Menulis adalah mencipta, dan mencipta selalu mensyaratkan membaca. Semakin banyak mencipta, semakin banyak membaca; semakin kaya bacaan, semakin kaya hasil penciptaan.

Yang pertama mereka ciptakan adalah nama. Tanda pengenal diri, yang memberi kesadaran eksistensial. Jika tak suka dengan rumah kolonial, hal pertama yang harus dirobohkan adalah tanda-tanda yang diciptakannya. Jika Belanda menandai tanah-air ini sebagai Hindia-Belanda, yang diperjuangkan generasi Sukarno adalah memberi nama baru kepada tumpah darahnya. Semula ditemukan sebuah istilah dalam bahasa Belanda ‘Indonesische’, yang merujuk pada suatu geo-kultur di kawasan Austronesia yang berciri kepulauan dan bercorak kultur India. Maka pada 1922, perkumpulan pelajar Indonesia di Negeri Belanda, Indische Vereeniging, berubah menjadi Indonesische Vereeniging. Pada 1924, Sutomo mendirikan kelompok studi pertama pemuda-pelajar bumiputera dengan nama ‘Indonesische Studieclub’.

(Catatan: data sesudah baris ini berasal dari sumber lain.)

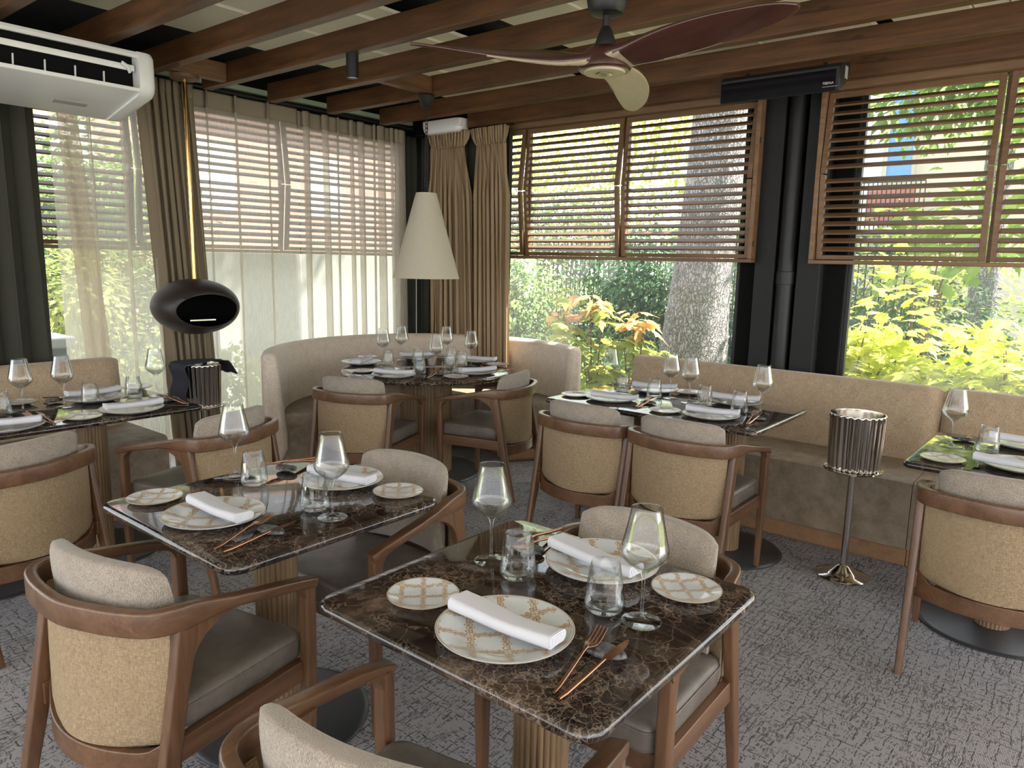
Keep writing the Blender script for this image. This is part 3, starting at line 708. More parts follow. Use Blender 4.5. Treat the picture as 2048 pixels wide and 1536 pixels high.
    for k in range(m+1):
        y = -hw + 2*hw*k/m; e = 1 - (abs(y)/hw)**9; th = .076*(.35 + .65*e); xb = -.158 - .075*(1-(y/.26)**2) ; top = .792 + .009*(1-(y/hw)**2) - .018*(1-e); bot = .468
        w_ = []
        for (u, v) in rrect(1, 1, .32, 5):
            zz = bot + (top-bot)*(v+.5); lean = (zz-.47)*-.06; w_.append((xb + .044 + u*th + lean + .012*math.sin((v+.5)*PI), y, zz))
        R.append(w_)
    MB().rings(R).build('back_cushion', 'boucle', r, smooth=70)
    return Proto(r)
CH = make_chair()
CHAIRS = [(.865, 1.890, 11, 'armchair at the lower left, seen from behind, pulled up to the reflecting square table'),
 (1.640, 1.965, 183, 'armchair facing the camera behind the left-centre square table'),
 (.815, .854, 11, 'armchair at the bottom of the photo, back cushion closest to the camera'),
 (1.655, .965, 182, 'armchair facing the camera behind the nearest square table'),
 (1.765, 3.330, 106, 'armchair right of the far left table, turned towards the bench'),
 (.925, 3.380, 108, 'armchair at the left photo edge seen from behind at the far left table'),
 (2.985, 3.625, 20, 'left armchair at the round table, seen from behind'),
 (3.690, 3.180, 105, 'right armchair at the round table, turned sideways'),
 (3.325, 2.100, 1, 'left armchair of the adjacent pair at the four-place bench table'),
 (3.320, 1.540, 1, 'right armchair of the adjacent pair at the four-place bench table'),
 (3.255, .245, 4, 'armchair at the right photo edge in front of the cropped table')]
for x, y, a, l in CHAIRS: CH.put((x, y, 0), math.radians(a), l, 'wood and linen armchairs')

# ------------------------------------------------------------------ tableware
def mk_plate(R, mat, name, lab, cat):
    k = R/.145; prof = [(.001, .004), (R*.45, .004), (R*.62, .005), (R*.70, .009*k+.002), (R*.93, .0185*k+.002), (R*.99, .0215*k+.002), (R, .0205*k+.002), (R*.99, .0185*k+.001), (R*.80, .009*k), (R*.66, .0025), (R*.60, 0), (R*.55, 0), (R*.54, .0025), (.001, .0025)]
    o = MB().lathe(prof, 72).build(name, mat, smooth=60); tag(o, lab, cat); return Proto(o)
PL = mk_plate(.145, 'plate', 'dinner_plate', 'plate', 'plate'); BR = mk_plate(.083, 'bread', 'bread_plate', 'plate', 'plate')
def mk_napkin(name='folded_napkin'):
    R = []; m = 22; L = .262
    for k in range(m+1):
        t = k/m; x = -L/2 + L*t; sag = .002*math.sin(t*PI*2.2) + .001*math.sin(t*9); w_ = .064 + .006*math.sin(t*5+1); h = .027 - .003*math.sin(t*PI)
        mid = .013 - .004*math.sin(PI*t) if False else .010
        zz = .0135 - .004*math.sin(PI*t)**.6
        R.append([(x, a + sag, zz + .006 + h/2 + b*(1-.25*(a/w_)) ) for a, b in rrect(w_, h, h*.46, 5)])
    o = MB().rings(R)
    # layered end folds
    for q in (.0035, .0085, .013):
        o.rings([[(L/2-.004, a, b) for a, b in [(x_*(1-q*45), .0135+.006+.015+z_*(1-q*45)) for x_, z_ in rrect(.066, .030, .013, 4)]], [(L/2+.0016+q*.25, a, b) for a, b in [(x_*(1-q*50), .0135+.006+.015+z_*(1-q*50)) for x_, z_ in rrect(.066, .030, .013, 4)]]])
    return Proto(tag(o.build(name, 'napkin', smooth=60), 'napkin', 'napkin'))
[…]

Mencipta nama pada akhirnya mengisyaratkan bahasa. Jika yang diperlukan adalah sebuah nama yang otentik, maka bahasa yang digunakan mesti berbeda dengan bahasa kolonial. Maka nama Indonesische segera diubah menjadi Indonesia. Akhir 1924, Indonesische Vereeniging berganti menjadi Perhimpunan Indonesia. Lantas, perhimpunan-perhimpunan sosial politik di tanah air mulai mengimbuhkan kata ‘Indonesia’ di balik namanya. Segera saja Indonesia pun menjadi nama bangsa, sedang bahasa Indonesia menjadi identitas-kebangsaan. Monumennya dipancangkan pada peristiwa Sumpah Pemuda, 28 Oktober 1928. Dari sinilah kemerdekaan Indonesia menemukan jangkarnya.